If you try and lift a weight that your body is literally not prepared to lift, you will get hurt. It’s not the good kind of pain either. You will get injured. You might not notice it immediately, but you will a day or two after you’ve made the mistake of lifting too heavily. We’ve all seen videos of people “failing” in the gym, dropping incredibly heavy weights in vain attempts of internet fame, or trying to impress their friends. While it’s funny for those watching the videos, the brutal truth is that these injuries are severe and serious. Broken ribs, torn hamstrings and quadriceps, dislocated elbows and fractured arms. Even paralysis and death. The consequences of lifting too heavily too quickly, or not understanding the forms and techniques that coincide with such heavy lifting, are serious business.

So, rather than rushing your body and risking serious injury, accept that it is going to take some time to work up to those weights.

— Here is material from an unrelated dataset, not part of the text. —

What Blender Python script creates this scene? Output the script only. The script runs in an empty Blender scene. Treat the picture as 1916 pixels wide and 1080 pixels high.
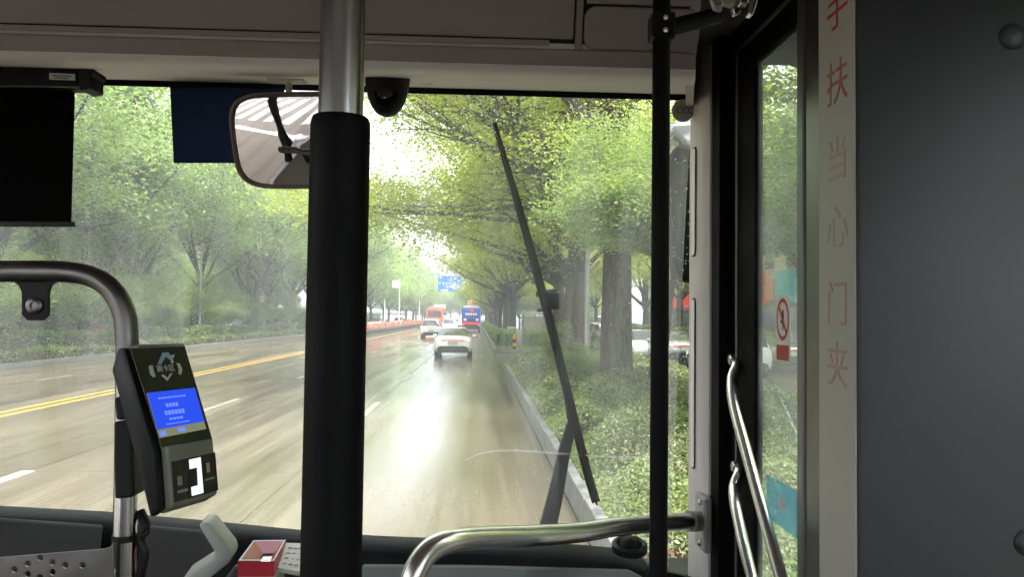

If you’re hitting the gym seriously, and maintaining the correct diet and habits outside of the gym, you’ll get to those goals. But part of the grind is understanding that it’s going to take time. You can’t cut corners and rush this kind of thing because the consequences are frighteningly real and they will catch up to you one way or the other. If you’re unaware of correct form or techniques, take the time to do your research. The internet is an obvious option, or you can talk to a trainer at your local gym and ask them what you should be doing. It’s worth the awkward questions in the long run I promise.